Sugar:: Sean Fader
Sugar Daddy uncovers the history of the sugar daddy, particularly in gay male and queer spaces, using the nineteenth-century story of Adolph Spreckels and Alma de Bretteville Spreckels, and their connection to the works and life of the author Danielle Steele. Alma was born in San Francisco in 1881; at just over six feet tall she was working as a model for the sculptor Robert Aitken when the sugar baron Adolph Spreckels fell in love with her. Since he was 24 years older than her and his money came from sugar, she called him her “sugar daddy.” Alma was patroness of the Legion of Honor and a notorious drinker and celebrated hostess. After their second child was born, she was able to convince Adolph to build her dream house in 1913 on her favorite spot on the top of the ridge in Pacific Heights. Decades later, Danielle Steele bought this French Baroque Chateau-style mansion, using funds from her prolific writing career. In this photograph, I take on the role of Adolph, with a younger man as Alma, based on one of my favorite images of her. In the background is a portrait of Beefcake, a New Orleans drag queen, from my most recent body of work “Best Lives.” The accompanying video piece documents a letter I sent to Danielle Steele outlining my research on Alma, as I type on a typewriter of the same vintage as that used by the author herself, as I attempted to convince her to collaborate on a restaging of this photograph with her in her home.
Sean Fader is currently the Professor of Practice in Photography at Tulane University. Sean Fader received his MFA from the School of the Art Institute of Chicago, his MA from the Maryland Institute College of Art in Baltimore, and his BFA from the New School in New York City. Fader is represented by Denny Dimin Gallery in New York City.
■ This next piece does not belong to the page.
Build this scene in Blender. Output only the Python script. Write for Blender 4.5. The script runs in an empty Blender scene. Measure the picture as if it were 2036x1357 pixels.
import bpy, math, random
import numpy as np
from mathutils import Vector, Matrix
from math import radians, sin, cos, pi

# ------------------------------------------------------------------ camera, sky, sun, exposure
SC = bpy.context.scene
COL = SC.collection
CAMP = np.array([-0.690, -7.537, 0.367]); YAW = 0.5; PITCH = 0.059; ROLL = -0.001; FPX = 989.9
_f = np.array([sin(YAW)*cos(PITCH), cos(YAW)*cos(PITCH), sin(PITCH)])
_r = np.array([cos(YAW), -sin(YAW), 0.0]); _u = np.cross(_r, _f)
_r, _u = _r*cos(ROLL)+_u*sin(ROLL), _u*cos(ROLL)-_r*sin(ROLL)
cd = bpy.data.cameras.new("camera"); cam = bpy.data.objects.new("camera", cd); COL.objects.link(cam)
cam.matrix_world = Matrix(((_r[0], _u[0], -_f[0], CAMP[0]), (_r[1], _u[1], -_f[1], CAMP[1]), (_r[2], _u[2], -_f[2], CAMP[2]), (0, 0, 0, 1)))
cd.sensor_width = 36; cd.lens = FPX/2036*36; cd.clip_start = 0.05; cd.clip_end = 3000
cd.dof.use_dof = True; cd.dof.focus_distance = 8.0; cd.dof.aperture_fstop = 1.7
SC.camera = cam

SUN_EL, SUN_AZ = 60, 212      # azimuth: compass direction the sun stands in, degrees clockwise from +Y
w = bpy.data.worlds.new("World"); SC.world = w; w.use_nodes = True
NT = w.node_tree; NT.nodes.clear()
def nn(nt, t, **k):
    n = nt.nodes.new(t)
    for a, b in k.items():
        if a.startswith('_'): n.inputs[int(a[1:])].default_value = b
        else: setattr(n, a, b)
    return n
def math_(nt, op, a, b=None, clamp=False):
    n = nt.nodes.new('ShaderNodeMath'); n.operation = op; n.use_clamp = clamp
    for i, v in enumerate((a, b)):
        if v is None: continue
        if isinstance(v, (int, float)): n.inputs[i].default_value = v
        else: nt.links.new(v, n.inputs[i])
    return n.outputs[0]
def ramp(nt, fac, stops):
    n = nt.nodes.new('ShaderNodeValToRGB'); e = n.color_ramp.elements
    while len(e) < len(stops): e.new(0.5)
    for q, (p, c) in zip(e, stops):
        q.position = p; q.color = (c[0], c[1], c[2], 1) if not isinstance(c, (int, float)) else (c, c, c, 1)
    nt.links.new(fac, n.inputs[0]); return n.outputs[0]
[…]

Fader’s work can currently be seen in Difference Machines: Technology and Identity in Contemporary Art at the Albright -Knox Museum in Buffalo NY and Peep Show at Anton Kern Gallery in New York. His most recent solo show THIRST/TRAP was created with the support of a Skau Music and Arts Grand from Tulane University. His work has been exhibited throughout the United States and internationally in Dubai, Canada, Mexico and England. His exhibition history includes Contemporary Performance at the Florida Museum of Photographic Arts in Tampa (2019), On the Map at Denny Dimin Gallery Hong Kong (2019), 365 Profile Pics at the SPRING/BREAK Art show with Denny Dimin Gallery in NYC (2017), Picture Yourself: Selfies, Cellphones, and the Digital Age at the College of Wooster Art Museum (2016), Drama Queer: seducing social change at the Queer Arts Festival in Vancouver (2016), and White Boys, curated by Hank Willis Thomas and Natasha L. Logan at Haverford College. Fader was named a NYFA Fellow in 2013 and A Blade of Grass Fellow for 2012-2013, and he received Magenta Foundation’s Flash Forward Award for Emerging Photographers in 2012. Fader has been awarded prestigious residencies at Art Omi, Bemis Center for the Contemporary Arts, Yaddo, Stove Works, and The Wassaic Project. He has received press coverage in MOMUS, Hyperallergic, British Journal of Photography, Art F City, Humble Arts Foundation, the Huffington Post, WWD, and Slate.